FTX Founder and Democrat Super Donor Sam Bankman-Fried Admits Woke ‘Effective Altruism’ Is an Act

bankman-fried
Photographer: Ting Shen/Bloomberg

Disgraced FTX founder and Democrat super donor Sam Bankman-Fried has finally begun detailing his version of the events surrounding the downfall of the cryptocurrency exchange, at one point telling a journalist via Twitter DM’s that his “effective altruism” ethos was largely an act.

In a recent report from Vox, journalist Kelsey Piper outlines her recent interactions with FTX founder and former CEO Sam Bankman-Fried. Breitbart News has previously reported on the downfall of the cryptocurrency exchange and panic from investors. Now Bankman-Fried is facing investigations from both the Securities and Exchange Commission and the Department of Justice.

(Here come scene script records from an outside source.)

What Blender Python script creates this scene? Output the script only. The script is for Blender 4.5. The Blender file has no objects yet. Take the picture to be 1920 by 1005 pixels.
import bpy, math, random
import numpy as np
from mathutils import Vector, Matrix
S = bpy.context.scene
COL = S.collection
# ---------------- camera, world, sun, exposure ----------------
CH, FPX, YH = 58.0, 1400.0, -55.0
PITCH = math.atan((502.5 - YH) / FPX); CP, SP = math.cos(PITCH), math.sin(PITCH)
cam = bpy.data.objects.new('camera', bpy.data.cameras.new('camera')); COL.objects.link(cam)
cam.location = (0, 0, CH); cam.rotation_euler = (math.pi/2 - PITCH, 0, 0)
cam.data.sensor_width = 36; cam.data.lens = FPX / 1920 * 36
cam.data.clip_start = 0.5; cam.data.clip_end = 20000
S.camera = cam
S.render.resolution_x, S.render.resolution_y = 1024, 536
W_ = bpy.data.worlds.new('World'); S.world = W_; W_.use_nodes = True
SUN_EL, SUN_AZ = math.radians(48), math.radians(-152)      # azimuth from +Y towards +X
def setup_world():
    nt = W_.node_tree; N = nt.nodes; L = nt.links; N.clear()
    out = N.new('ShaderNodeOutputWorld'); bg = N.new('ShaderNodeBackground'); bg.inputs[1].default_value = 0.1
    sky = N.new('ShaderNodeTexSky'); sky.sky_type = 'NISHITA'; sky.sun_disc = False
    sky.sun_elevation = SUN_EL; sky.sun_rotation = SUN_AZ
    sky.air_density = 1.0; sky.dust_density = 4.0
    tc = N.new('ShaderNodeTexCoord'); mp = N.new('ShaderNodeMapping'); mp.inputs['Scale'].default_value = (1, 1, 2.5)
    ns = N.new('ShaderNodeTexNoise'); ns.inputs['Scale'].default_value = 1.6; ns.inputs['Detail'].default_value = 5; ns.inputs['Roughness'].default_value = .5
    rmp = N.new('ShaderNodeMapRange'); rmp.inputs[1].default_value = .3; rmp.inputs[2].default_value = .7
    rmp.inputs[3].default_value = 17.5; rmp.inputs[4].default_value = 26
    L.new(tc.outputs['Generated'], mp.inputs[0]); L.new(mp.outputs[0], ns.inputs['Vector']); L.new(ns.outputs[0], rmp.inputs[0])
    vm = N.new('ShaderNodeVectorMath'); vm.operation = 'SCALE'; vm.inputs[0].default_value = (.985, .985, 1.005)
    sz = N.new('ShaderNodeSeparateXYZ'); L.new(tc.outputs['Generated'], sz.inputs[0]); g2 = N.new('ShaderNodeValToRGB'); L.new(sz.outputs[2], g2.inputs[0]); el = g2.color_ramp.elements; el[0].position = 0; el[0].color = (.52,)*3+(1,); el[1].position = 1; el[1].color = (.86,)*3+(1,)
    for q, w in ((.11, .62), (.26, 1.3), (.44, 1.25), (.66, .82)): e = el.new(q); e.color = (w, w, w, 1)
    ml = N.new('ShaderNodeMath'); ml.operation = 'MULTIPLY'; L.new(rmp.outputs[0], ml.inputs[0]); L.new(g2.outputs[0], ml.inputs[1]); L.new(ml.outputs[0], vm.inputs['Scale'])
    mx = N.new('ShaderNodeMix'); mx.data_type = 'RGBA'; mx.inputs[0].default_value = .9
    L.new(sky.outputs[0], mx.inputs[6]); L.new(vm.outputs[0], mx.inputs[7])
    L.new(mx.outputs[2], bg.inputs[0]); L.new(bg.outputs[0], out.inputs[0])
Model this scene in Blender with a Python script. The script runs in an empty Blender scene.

Despite all this, Bankman-Fried was quick to respond to Piper’s Twitter DM’s about the current situation and what led to the downfall of FTX. Piper writes:

Bankman-Fried, though, apparently wanted to talk. About how FTX and his hedge fund Alameda Research had gambled with customer money without, he claims, realizing that’s what they were doing. About who gets lauded as a hero and who’s the fall guy. About regulators. (“Fuck regulators.”) About what he regrets (“Chapter 11,” the decision to declare bankruptcy) and about what he would have done differently with FTX and Alameda (“more careful accounting + offboard Alameda from FTX once FTX could live on its own”).

Piper says she spoke to Bankman-Fried via Twitter DM’s for over an hour and posted screenshots of some of the conversation to Twitter. Piper says that she was attempting to make sense of the Bankman-Fried actually believes and his personal ethics when it comes to business and finance.

During the conversation, Bankman-Fried dismissed previous comments he made that some regulation of the crypto market could be good, saying that it was just “PR.”

Piper asked Bankman-Fried about a question she had asked in an earlier interview about the ethics of running a cryptocurrency company while claiming to want to help the world. Piper likened this to a tobacco company making billions of dollars claiming that it is to fund philanthropic efforts, many would still consider this a negative thing for the world and whether there was a “line” that he would not cross.

At the time, Bankman-Fried responded: “There is some line. The answer can’t be there is no line. Or else, you know, you could end up doing massively more damage than good. And I think more generally, you could say, okay, fine, but just, like, subtract that out. But I don’t think it’s that simple, either. Because there are a lot of complicated but important second-order harms that come if your core business is bad for the world, in terms of your ability to work with partners and your ability to work with partners in your philanthropic efforts.”

“You could imagine that if the Philip Morris Foundation had really good ideas about how to improve the world, they probably would still have a really hard time working with the Gates Foundation. So I do think it’s more complicated than that. And you have to seriously contend with what the impact is of your direct work.”

Returning to this idea, Piper reiterated Bankman-Fried’s answer and asked if his opinion remained the same, to which Bankman-Fried said “man all the dumb shit I said, it’s not true, not really.”

Bankman-Fried has continued to claim that FTX did not invest the despots of crypto account holders on the exchange but that Alameda Research — the investment firm he owns — had borrowed more money from FTX than he realized.